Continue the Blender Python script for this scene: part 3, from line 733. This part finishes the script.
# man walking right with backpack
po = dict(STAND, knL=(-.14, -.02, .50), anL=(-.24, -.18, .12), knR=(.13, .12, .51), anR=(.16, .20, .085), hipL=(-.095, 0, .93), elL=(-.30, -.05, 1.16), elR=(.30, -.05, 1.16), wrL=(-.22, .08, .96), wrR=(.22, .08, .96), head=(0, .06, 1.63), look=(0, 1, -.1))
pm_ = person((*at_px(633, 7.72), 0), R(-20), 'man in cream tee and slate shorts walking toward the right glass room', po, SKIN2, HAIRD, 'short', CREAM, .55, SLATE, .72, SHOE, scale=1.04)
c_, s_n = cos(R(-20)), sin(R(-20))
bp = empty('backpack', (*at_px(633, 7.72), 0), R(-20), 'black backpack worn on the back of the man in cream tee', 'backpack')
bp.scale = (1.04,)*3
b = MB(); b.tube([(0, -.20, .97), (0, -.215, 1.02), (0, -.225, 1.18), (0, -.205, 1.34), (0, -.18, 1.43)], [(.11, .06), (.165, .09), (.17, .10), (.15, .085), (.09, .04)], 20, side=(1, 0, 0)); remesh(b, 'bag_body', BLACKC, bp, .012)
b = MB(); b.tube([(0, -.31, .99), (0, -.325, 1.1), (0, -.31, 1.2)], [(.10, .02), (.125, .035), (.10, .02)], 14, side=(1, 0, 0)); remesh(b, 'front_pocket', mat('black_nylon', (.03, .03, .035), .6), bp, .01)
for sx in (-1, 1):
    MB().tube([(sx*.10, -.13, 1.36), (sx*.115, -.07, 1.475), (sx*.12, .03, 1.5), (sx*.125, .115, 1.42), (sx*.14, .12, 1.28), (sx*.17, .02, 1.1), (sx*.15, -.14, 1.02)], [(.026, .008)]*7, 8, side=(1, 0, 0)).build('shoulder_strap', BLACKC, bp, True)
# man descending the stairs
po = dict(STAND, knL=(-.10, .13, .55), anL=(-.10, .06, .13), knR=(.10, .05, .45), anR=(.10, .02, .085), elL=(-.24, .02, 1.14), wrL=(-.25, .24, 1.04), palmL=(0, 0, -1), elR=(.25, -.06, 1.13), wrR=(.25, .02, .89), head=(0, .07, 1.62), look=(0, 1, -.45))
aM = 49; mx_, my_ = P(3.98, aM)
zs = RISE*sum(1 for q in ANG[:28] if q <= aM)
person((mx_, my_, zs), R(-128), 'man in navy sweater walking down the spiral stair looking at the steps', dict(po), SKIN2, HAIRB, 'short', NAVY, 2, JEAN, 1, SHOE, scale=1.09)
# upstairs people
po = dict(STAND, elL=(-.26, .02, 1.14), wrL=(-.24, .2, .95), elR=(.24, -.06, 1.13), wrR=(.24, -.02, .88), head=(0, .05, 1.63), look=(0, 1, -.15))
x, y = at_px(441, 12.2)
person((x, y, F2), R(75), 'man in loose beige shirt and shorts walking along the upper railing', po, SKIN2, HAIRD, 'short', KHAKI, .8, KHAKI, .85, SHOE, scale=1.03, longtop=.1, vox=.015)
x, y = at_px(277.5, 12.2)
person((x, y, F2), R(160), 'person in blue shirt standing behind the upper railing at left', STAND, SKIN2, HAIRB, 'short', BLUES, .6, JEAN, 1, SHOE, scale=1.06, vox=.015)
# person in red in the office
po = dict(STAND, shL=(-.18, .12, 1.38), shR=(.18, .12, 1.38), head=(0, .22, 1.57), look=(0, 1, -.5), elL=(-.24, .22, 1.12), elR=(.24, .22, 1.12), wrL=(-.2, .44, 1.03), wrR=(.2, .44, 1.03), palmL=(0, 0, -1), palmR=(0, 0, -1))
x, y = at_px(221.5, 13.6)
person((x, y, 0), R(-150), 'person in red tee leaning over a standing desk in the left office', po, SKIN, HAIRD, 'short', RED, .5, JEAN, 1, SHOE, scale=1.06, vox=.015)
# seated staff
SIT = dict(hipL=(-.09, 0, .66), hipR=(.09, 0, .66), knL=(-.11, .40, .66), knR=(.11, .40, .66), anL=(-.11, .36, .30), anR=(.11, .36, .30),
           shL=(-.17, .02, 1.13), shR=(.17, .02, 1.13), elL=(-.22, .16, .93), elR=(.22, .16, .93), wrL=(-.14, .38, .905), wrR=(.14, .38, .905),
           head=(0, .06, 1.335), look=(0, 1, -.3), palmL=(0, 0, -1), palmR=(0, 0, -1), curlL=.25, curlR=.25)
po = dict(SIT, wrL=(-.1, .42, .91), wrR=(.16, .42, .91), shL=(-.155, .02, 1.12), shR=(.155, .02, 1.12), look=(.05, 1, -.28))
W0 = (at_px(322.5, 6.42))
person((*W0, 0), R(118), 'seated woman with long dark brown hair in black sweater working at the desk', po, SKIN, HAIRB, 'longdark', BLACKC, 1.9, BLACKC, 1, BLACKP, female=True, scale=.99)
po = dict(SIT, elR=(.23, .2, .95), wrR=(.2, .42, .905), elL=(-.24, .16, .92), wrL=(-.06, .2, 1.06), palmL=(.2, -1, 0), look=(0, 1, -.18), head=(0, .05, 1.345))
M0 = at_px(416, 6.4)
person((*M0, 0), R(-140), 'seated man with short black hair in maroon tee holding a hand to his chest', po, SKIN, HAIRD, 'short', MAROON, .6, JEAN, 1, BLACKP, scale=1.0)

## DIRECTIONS
Print the whole listing exactly as it is.

## FINAL RESULT
Continue the Blender Python script for this scene: part 3, from line 733. This part finishes the script.
# man walking right with backpack
po = dict(STAND, knL=(-.14, -.02, .50), anL=(-.24, -.18, .12), knR=(.13, .12, .51), anR=(.16, .20, .085), hipL=(-.095, 0, .93), elL=(-.30, -.05, 1.16), elR=(.30, -.05, 1.16), wrL=(-.22, .08, .96), wrR=(.22, .08, .96), head=(0, .06, 1.63), look=(0, 1, -.1))
pm_ = person((*at_px(633, 7.72), 0), R(-20), 'man in cream tee and slate shorts walking toward the right glass room', po, SKIN2, HAIRD, 'short', CREAM, .55, SLATE, .72, SHOE, scale=1.04)
c_, s_n = cos(R(-20)), sin(R(-20))
bp = empty('backpack', (*at_px(633, 7.72), 0), R(-20), 'black backpack worn on the back of the man in cream tee', 'backpack')
bp.scale = (1.04,)*3
b = MB(); b.tube([(0, -.20, .97), (0, -.215, 1.02), (0, -.225, 1.18), (0, -.205, 1.34), (0, -.18, 1.43)], [(.11, .06), (.165, .09), (.17, .10), (.15, .085), (.09, .04)], 20, side=(1, 0, 0)); remesh(b, 'bag_body', BLACKC, bp, .012)
b = MB(); b.tube([(0, -.31, .99), (0, -.325, 1.1), (0, -.31, 1.2)], [(.10, .02), (.125, .035), (.10, .02)], 14, side=(1, 0, 0)); remesh(b, 'front_pocket', mat('black_nylon', (.03, .03, .035), .6), bp, .01)
for sx in (-1, 1):
    MB().tube([(sx*.10, -.13, 1.36), (sx*.115, -.07, 1.475), (sx*.12, .03, 1.5), (sx*.125, .115, 1.42), (sx*.14, .12, 1.28), (sx*.17, .02, 1.1), (sx*.15, -.14, 1.02)], [(.026, .008)]*7, 8, side=(1, 0, 0)).build('shoulder_strap', BLACKC, bp, True)
# man descending the stairs
po = dict(STAND, knL=(-.10, .13, .55), anL=(-.10, .06, .13), knR=(.10, .05, .45), anR=(.10, .02, .085), elL=(-.24, .02, 1.14), wrL=(-.25, .24, 1.04), palmL=(0, 0, -1), elR=(.25, -.06, 1.13), wrR=(.25, .02, .89), head=(0, .07, 1.62), look=(0, 1, -.45))
aM = 49; mx_, my_ = P(3.98, aM)
zs = RISE*sum(1 for q in ANG[:28] if q <= aM)
person((mx_, my_, zs), R(-128), 'man in navy sweater walking down the spiral stair looking at the steps', dict(po), SKIN2, HAIRB, 'short', NAVY, 2, JEAN, 1, SHOE, scale=1.09)
# upstairs people
po = dict(STAND, elL=(-.26, .02, 1.14), wrL=(-.24, .2, .95), elR=(.24, -.06, 1.13), wrR=(.24, -.02, .88), head=(0, .05, 1.63), look=(0, 1, -.15))
x, y = at_px(441, 12.2)
person((x, y, F2), R(75), 'man in loose beige shirt and shorts walking along the upper railing', po, SKIN2, HAIRD, 'short', KHAKI, .8, KHAKI, .85, SHOE, scale=1.03, longtop=.1, vox=.015)
x, y = at_px(277.5, 12.2)
person((x, y, F2), R(160), 'person in blue shirt standing behind the upper railing at left', STAND, SKIN2, HAIRB, 'short', BLUES, .6, JEAN, 1, SHOE, scale=1.06, vox=.015)
# person in red in the office
po = dict(STAND, shL=(-.18, .12, 1.38), shR=(.18, .12, 1.38), head=(0, .22, 1.57), look=(0, 1, -.5), elL=(-.24, .22, 1.12), elR=(.24, .22, 1.12), wrL=(-.2, .44, 1.03), wrR=(.2, .44, 1.03), palmL=(0, 0, -1), palmR=(0, 0, -1))
x, y = at_px(221.5, 13.6)
person((x, y, 0), R(-150), 'person in red tee leaning over a standing desk in the left office', po, SKIN, HAIRD, 'short', RED, .5, JEAN, 1, SHOE, scale=1.06, vox=.015)
# seated staff
SIT = dict(hipL=(-.09, 0, .66), hipR=(.09, 0, .66), knL=(-.11, .40, .66), knR=(.11, .40, .66), anL=(-.11, .36, .30), anR=(.11, .36, .30),
           shL=(-.17, .02, 1.13), shR=(.17, .02, 1.13), elL=(-.22, .16, .93), elR=(.22, .16, .93), wrL=(-.14, .38, .905), wrR=(.14, .38, .905),
           head=(0, .06, 1.335), look=(0, 1, -.3), palmL=(0, 0, -1), palmR=(0, 0, -1), curlL=.25, curlR=.25)
po = dict(SIT, wrL=(-.1, .42, .91), wrR=(.16, .42, .91), shL=(-.155, .02, 1.12), shR=(.155, .02, 1.12), look=(.05, 1, -.28))
W0 = (at_px(322.5, 6.42))
person((*W0, 0), R(118), 'seated woman with long dark brown hair in black sweater working at the desk', po, SKIN, HAIRB, 'longdark', BLACKC, 1.9, BLACKC, 1, BLACKP, female=True, scale=.99)
po = dict(SIT, elR=(.23, .2, .95), wrR=(.2, .42, .905), elL=(-.24, .16, .92), wrL=(-.06, .2, 1.06), palmL=(.2, -1, 0), look=(0, 1, -.18), head=(0, .05, 1.345))
M0 = at_px(416, 6.4)
person((*M0, 0), R(-140), 'seated man with short black hair in maroon tee holding a hand to his chest', po, SKIN, HAIRD, 'short', MAROON, .6, JEAN, 1, BLACKP, scale=1.0)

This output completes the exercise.